O que Ron Howard faz aqui é um trabalho extremamente burocrático, adaptando a direção do seu filme a orientações do estúdio que certamente visavam uma padronização do produto ao blockbuster americano corrente e aos filmes da saga Star Wars também. Isso é perceptível pelo tom do filme, que destoa da polêmica atmosfera de seriedade que dominou o derivado anterior da franquia, Rogue One, e que, por sinal, foi criticado negativamente por fãs e alguns críticos. Nesse sentido, o trabalho de Howard em Han Solo é tão protocolar que faz um diretor com uma assinatura tão sensível ao público quanto ele praticamente desaparecer na tela para dar lugar a um típico exemplar da franquia Star Wars com pouquíssima intervenção criativa, uma condução descompromissada e interessada em ofertar um longa moldado clássicas matinês. E isso não é demérito de Han Solo em momento algum. Por se adaptar ao “esquemão” de um grande estúdio com tanta organicidade, os méritos do trabalho de Howard precisam ser reconhecidos.
Quem estranhou o tom grave e sombrio de Rogue One certamente ficará satisfeito com o resultado de Han Solo, já que ele está mais próximo do espírito que permeou os filmes Star Wars dos anos de 1970 e 1980 do que o derivado anterior da saga inaugurada por George Lucas. Também há em Han Solo uma apropriação interessante de recursos do gênero western, ainda que isso não represente nenhuma originalidade, mas certamente será um deleite para os cinéfilos. O uso do western em planos como o encontro de grupos rivais e o tiroteio em um lugar fechado são pertinentes por Han Solo trafegar em um universo protagonizado por foras da lei e pela constante sensação de desconfiança e perigo que pairam as relações por mais que elas sejam construídas em bases muito sólidas. Além disso, o longa possui um ritmo que não deixa sua aventura cair na exaustão, ainda que aqui e ali o espectador tenha a sensação de estar diante de um plot extremamente superficial e que a existência do longa se justifique apenas para servir como um grande fan service para a fan base da franquia.
Han Solo derrapa mesmo na indiferença que por vezes permeia a relação do espectador com seus personagens. O romance entre o protagonista e a “mocinha” de Emilia Clarke (a Daenerys da série Game of Thrones) é completamente desinteressante para o público, tendo em vista que esse tem tão viva a memória dos acontecimentos entre Han Solo e Leia, um shipper canônico na cultura pop. Além disso, no terceiro ato do longa o roteiro acaba se entregando a algumas reviravoltas óbvias para qualquer espectador mais atento e que se perdem na própria plausibilidade das suas ocorrências, ainda que elas eventualmente se justifiquem pela inclinação do longa ao western.
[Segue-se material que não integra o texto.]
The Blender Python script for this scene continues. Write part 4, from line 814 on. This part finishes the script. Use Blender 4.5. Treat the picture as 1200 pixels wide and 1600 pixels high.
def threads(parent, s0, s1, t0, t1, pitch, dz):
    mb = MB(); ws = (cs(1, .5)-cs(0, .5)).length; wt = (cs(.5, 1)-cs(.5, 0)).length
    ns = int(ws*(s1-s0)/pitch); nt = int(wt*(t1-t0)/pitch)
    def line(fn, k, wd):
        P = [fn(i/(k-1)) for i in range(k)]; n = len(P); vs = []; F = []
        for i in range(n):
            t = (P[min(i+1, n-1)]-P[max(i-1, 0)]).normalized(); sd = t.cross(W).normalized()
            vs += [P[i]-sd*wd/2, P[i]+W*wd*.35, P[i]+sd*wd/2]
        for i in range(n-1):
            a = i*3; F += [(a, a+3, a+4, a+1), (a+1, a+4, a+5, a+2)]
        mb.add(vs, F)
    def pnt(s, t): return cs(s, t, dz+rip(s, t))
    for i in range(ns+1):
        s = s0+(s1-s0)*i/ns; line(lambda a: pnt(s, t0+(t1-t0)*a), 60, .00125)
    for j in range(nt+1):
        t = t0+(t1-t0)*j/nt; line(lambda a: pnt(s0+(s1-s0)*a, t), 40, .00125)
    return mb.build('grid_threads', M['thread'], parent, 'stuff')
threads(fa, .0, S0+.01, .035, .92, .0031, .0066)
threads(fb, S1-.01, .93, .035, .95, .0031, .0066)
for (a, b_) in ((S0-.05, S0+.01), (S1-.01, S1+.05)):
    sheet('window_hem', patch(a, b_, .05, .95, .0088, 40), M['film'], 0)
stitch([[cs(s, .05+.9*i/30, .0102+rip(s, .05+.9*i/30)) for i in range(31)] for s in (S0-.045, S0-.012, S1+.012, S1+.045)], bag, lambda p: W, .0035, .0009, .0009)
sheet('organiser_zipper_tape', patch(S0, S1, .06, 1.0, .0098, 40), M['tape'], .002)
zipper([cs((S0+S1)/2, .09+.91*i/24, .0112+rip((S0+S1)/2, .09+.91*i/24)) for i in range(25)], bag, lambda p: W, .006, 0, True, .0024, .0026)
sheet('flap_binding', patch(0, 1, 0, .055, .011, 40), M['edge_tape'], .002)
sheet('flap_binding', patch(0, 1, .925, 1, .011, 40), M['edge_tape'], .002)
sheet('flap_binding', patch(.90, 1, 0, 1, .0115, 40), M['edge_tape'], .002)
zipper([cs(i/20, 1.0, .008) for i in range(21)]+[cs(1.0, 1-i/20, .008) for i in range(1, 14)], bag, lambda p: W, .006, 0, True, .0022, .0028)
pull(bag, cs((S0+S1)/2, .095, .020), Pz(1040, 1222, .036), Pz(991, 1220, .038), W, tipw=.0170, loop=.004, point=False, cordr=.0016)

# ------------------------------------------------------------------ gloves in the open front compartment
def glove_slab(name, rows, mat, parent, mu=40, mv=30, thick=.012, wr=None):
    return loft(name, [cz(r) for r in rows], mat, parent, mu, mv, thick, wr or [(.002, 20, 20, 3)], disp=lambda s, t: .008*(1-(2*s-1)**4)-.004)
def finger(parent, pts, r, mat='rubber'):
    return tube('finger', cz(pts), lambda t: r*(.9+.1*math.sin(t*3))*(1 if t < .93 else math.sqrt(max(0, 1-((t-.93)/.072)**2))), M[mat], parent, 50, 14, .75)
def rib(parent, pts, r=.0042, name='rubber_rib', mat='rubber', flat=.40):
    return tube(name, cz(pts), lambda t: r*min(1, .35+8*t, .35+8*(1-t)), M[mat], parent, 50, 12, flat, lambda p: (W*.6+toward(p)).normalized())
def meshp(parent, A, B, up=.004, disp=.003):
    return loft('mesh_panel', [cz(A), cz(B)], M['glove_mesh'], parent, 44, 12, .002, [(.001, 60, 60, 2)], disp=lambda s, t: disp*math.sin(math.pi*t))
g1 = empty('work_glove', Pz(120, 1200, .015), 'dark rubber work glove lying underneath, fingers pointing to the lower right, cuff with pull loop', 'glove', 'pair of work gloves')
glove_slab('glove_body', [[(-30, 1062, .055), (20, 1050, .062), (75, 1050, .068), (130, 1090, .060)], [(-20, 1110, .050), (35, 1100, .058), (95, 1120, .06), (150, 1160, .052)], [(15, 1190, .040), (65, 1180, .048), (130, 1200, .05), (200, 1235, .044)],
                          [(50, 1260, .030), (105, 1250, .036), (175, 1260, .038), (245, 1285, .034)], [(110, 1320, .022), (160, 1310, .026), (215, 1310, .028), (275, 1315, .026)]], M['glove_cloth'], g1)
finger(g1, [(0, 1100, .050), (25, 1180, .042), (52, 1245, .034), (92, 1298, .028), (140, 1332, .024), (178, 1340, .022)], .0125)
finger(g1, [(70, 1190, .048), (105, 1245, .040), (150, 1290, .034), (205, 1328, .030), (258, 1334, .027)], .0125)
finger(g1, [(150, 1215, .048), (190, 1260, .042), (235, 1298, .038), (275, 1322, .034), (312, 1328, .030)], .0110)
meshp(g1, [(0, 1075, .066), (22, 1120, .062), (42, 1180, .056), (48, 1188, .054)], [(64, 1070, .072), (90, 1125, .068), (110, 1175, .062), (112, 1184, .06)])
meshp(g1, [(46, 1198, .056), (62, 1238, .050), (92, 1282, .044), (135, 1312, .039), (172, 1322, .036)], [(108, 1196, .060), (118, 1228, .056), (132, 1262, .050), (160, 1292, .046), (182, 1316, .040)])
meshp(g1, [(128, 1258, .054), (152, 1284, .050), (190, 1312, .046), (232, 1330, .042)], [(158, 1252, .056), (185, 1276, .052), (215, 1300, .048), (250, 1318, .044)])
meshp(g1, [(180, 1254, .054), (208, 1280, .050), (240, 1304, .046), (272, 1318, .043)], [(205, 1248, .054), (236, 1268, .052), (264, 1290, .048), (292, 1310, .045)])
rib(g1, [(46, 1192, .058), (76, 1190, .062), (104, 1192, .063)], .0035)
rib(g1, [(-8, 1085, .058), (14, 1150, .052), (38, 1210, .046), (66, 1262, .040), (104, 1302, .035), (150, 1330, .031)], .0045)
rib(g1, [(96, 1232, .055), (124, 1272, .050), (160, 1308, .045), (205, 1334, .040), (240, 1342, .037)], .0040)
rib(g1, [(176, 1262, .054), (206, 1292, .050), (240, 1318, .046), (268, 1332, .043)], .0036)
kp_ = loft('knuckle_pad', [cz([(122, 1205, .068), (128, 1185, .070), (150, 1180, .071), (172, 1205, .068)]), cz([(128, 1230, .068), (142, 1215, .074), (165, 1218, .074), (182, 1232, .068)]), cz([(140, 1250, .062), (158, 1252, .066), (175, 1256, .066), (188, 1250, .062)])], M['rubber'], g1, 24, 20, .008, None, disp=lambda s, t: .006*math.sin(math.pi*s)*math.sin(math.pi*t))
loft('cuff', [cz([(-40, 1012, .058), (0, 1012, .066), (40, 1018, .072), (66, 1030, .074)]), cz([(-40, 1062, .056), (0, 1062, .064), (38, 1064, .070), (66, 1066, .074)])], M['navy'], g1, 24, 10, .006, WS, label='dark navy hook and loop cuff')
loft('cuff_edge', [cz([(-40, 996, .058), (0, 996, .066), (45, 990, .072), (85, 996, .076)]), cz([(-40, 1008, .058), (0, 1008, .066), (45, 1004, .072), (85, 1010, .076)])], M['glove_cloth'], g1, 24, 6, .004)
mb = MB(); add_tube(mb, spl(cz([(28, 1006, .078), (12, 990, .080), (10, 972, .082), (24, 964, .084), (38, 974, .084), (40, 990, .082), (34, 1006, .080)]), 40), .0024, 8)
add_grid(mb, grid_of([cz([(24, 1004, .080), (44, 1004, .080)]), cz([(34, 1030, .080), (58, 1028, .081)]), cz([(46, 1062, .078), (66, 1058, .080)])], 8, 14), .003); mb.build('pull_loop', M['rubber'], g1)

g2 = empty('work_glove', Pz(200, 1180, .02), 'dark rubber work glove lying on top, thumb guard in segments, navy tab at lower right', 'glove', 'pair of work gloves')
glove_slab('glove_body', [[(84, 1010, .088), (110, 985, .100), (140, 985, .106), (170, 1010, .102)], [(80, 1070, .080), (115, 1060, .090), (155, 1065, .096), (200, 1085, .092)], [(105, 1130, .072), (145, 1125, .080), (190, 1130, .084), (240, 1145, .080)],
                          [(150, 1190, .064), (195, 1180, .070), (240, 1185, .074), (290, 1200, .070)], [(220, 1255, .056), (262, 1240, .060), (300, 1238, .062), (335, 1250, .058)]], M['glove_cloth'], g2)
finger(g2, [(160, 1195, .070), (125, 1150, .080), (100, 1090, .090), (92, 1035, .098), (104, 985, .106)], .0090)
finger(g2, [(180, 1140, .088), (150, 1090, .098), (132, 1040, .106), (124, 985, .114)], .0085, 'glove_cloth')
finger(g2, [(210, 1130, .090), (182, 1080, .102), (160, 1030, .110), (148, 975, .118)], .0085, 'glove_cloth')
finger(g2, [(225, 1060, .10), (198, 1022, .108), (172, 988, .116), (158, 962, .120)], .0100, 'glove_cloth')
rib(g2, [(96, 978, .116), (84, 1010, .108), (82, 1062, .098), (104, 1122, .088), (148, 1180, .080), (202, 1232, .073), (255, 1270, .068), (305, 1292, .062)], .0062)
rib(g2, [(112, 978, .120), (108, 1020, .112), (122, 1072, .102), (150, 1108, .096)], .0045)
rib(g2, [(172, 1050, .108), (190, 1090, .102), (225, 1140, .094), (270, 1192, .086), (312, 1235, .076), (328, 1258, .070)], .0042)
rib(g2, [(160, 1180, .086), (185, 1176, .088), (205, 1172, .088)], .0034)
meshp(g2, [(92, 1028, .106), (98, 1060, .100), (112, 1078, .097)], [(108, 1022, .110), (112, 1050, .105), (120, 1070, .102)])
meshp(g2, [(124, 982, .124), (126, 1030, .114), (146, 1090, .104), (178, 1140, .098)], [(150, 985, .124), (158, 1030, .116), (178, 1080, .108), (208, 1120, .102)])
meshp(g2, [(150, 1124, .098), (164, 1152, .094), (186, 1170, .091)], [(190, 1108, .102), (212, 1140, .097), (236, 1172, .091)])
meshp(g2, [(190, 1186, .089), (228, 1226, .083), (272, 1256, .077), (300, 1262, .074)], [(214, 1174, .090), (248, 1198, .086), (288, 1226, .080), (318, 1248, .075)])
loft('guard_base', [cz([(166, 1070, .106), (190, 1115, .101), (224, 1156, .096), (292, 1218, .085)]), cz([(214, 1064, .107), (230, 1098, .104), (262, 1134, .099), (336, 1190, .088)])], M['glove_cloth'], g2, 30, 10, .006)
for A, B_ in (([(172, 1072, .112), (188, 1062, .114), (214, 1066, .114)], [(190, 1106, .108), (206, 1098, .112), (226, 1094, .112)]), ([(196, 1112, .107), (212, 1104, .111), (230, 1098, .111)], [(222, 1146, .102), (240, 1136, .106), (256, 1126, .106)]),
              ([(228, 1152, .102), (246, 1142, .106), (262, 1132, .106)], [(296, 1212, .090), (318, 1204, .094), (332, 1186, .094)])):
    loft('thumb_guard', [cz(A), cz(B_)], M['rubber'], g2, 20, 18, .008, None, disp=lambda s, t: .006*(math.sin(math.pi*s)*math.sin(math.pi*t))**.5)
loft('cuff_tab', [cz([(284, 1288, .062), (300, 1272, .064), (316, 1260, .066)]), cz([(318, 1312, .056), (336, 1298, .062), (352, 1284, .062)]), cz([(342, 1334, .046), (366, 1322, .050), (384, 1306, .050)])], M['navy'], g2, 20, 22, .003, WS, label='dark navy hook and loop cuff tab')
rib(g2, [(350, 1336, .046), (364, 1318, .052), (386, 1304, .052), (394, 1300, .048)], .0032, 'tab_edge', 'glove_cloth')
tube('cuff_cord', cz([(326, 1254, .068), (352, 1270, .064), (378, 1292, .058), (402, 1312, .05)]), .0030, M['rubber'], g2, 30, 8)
Como saldo, Han Solo não deixa de ser um título absolutamente supérfluo e que o seu público, fã ou não fã de Star Wars sobreviveria tranquilamente sem a sua existência, haja vista que nos quatro filmes anteriores em que o personagem aparece na encarnação de Harrison Ford seus realizadores conseguiram dar conta muito bem da tarefa de construí-lo e fortalecer os vínculos afetivos dele com o espectador. Como ele está entre nós, Han Solo é uma aventura descompromissada que carrega o espírito ingênuo que sempre permeou as histórias Star Wars desde o lançamento do filme de George Lucas em 1977. Como passatempo, certamente rende bons momentos, mas pensando “friamente” tem alguns “calcanhares de Aquiles” típicos da lógica de realização do blockbuster atual.